India has been in the UNSC for 14 years, representing roughly a fifth of the time the United Nations (UN) has existed. India must leverage this latest opportunity to project itself as a responsible nation. It needs not only to promote its own people’s prosperity, but also regional and global security and growth, and a rule-based world order. It could emerge a partner of choice for developing and developed countries alike.
India singular objectives as UNSC member are as follows-
1. India finds itself in a troubled region between West and East Asia, a region bristling with insurgencies, terrorism, human and narcotics trafficking, and great power rivalries.
2. The turbulence in West Asia is echoed in North and South Asia, a consequence of the nuclear and missile tests by the Democratic People’s Republic of Korea.
3. Afghanistan’s slow but unmistakable unravelling from the support, sustenance and sanctuary provided in its contiguity to groups such as the Haqqani network, the Taliban, and al-Qaeda.
4. Other problems in Asia include strategic mistrust or misperception, unresolved borders and territorial disputes, the absence of a pan-Asia security architecture, and competition over energy and strategic minerals.
5. The “national interest” had acquired almost a pejorative connotation. Fear, populism, polarisation, and ultra-nationalism have become the basis of politics in many countries.
6. The world has been distracted from its shared goals, especially international social and economic cooperation. To this end, the permanent members (P-5) as also other UN members must consider it worth their while to reform the Council.
India today needs a broad and comprehensive approach to help build a stable and secure external environment are as follows-
1. First, as a member of the UNSC, India must help guide the Council away from the perils of invoking the principles of humanitarian interventionism or ‘Responsibility to Protect’. Given the fragile and complex international system, which can become even more unpredictable and conflictual, India should work towards a rules-based global order. Sustainable development and promoting peoples’ welfare should become its new drivers.

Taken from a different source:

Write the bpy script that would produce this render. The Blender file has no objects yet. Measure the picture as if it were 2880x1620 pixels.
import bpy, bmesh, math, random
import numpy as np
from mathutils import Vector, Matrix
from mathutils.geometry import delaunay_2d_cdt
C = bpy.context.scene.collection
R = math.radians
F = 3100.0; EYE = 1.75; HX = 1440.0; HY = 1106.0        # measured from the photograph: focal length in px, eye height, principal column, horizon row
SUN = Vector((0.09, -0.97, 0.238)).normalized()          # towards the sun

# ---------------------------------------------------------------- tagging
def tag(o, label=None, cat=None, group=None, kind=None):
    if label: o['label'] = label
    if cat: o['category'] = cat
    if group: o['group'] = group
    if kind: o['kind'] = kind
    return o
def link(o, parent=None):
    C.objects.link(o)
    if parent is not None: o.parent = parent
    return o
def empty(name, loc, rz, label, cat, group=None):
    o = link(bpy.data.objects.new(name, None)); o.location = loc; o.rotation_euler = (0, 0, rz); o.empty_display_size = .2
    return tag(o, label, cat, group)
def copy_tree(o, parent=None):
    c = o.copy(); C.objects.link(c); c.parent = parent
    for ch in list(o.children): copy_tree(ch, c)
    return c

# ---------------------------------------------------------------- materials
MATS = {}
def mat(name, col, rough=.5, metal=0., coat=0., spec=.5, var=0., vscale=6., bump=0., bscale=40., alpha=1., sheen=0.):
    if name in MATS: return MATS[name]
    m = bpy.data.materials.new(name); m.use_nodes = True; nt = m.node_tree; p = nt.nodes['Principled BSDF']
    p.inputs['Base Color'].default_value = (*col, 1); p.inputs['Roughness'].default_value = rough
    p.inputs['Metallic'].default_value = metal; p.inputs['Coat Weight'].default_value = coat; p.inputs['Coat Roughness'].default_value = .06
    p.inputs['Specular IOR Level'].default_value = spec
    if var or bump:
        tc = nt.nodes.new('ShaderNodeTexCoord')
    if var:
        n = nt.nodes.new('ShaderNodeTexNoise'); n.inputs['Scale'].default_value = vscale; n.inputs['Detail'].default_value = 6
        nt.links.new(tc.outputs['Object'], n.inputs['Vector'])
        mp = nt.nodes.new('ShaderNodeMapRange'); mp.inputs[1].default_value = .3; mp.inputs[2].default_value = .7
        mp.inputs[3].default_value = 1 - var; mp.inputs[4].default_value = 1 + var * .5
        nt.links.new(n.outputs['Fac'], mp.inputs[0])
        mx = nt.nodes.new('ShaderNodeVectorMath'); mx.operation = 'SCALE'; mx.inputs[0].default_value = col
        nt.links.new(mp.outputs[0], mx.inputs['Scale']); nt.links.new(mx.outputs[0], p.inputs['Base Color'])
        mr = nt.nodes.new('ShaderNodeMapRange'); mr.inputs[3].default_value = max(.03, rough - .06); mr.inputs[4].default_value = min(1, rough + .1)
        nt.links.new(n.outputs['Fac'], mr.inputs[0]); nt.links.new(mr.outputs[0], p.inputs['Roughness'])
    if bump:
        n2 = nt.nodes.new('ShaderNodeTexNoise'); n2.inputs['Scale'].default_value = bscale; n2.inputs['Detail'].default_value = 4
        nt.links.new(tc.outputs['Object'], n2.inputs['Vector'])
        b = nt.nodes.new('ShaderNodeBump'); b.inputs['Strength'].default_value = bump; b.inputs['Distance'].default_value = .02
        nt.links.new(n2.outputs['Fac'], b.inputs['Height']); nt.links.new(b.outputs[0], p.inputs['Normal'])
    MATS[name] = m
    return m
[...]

2. Second, India should push to ensure that the UNSC Sanctions Committee targets all those individuals and entities warranting sanctions. Multilateral action by the UNSC has not been possible because of narrowly defined national interest. As on May 2019, 260 individuals and 84 entities are subject to UN sanctions.
3. Third, having good relations with all the great powers, India must lead the way by pursuing inclusion, the rule of law, constitutionalism, and rational internationalism. India should become a consensus-builder, instead of the outlier it has progressively
become.
4. A harmonised response is the sine qua non for dealing with global problems of climate change, disarmament, terrorism, trade, and development.
5. India could take on larger burdens to maintain global public goods and build new regional public goods. For example, India should take the lead in activating the UNSC’s Military Staff Committee, which was never set into motion following the UN’s inception. Without it, the UNSC’s collective security and conflict-resolution roles will continue to remain limited.
India cannot stride the global stage with confidence in the absence of stable relations with its neighbours. Besides whatever else is done within the UN and the UNSC, India must lift its game in South Asia and its larger neighbourhood. India has a strong motive to embrace polycentrism, which is anathema to hegemonic powers intent on carving out their exclusive spheres of influence.